Alert! Stock funds gained assets four weeks in a row, picking up $20.7 billion through January 30.

That has not happened since April 12, 2000, according to Lipper head of research services Tom Roseen.

Investors, he said, are pulling out of money market funds, for instance, and putting savings back to work in both equity and fixed-income funds.

They're even getting on the "risk train,'' he said. Roughly $1.2 billion got put into emerging market funds.

All told, the return for the average stock fund hit 4.82% ... for the month. Heady stuff.

But let's not get carried away here.

In this century, when stocks start to rock, it's time to start worrying.

Let's look at the "magic" number that popped up at the end of January.

The number was 1,500 and the index was the Standard & Poor's 500. That is almost exactly double its value of 735.09 at the end of February 2009.

But that 1,500 milestone bears caution. The first time it was reached was in August 2000, finishing that month at 1,517.68. The dotcom bubble was already in the midst of bursting.

By the end of February of 2003, the index was sitting at 841.15, a 44.6% drop.

The next time the index hit 1,500 was in May 2007 and by the end of October the index was sitting at 1,549.38. Then came the plunge still fresh in memory. We all remember the credit crisis, right?

By the end of February 2009, the index was down to 735.09. And mainstream investors wouldn't touch stocks again.

Until last month.

Sure, the Purchasing Managers Index looked good in Asia, Europe and America. Sure, 68% of S&P 500 companies are beating expectations on the bottom line, as Roseen notes.

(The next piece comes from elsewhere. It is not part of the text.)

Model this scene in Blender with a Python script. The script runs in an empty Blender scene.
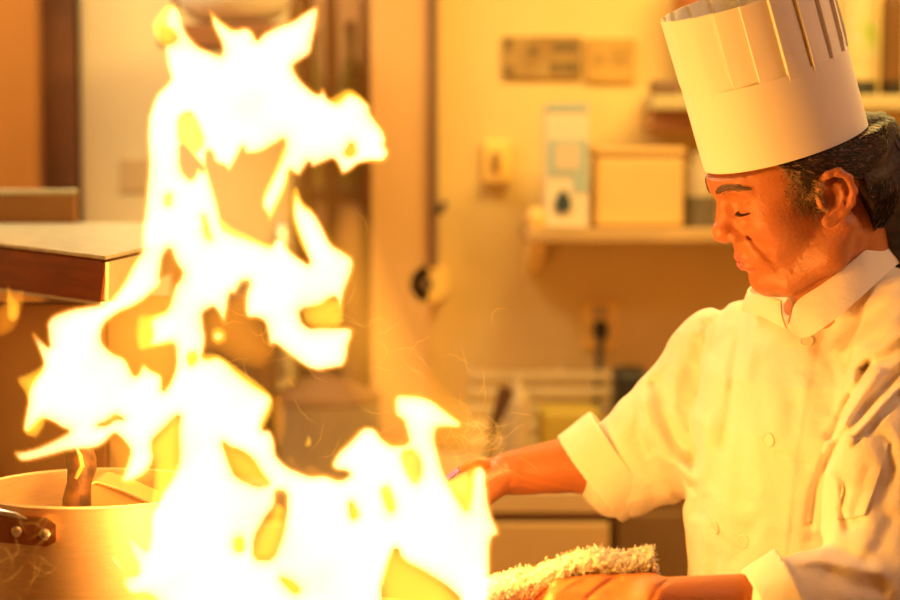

But something's missing. The boosts to the bottom lines are not creating corresponding boosts in employment. The Fed is still committed to its nearly-no-interest-rates stimulus through 2014. And baby boomers-now retiring-must keep working, long past the norm, to survive.

Most critically, somewhere not very far down the road, the U.S. will have to stay paying down its bills.

Maybe we've just seen the first sign that the next debt crisis really is upon us.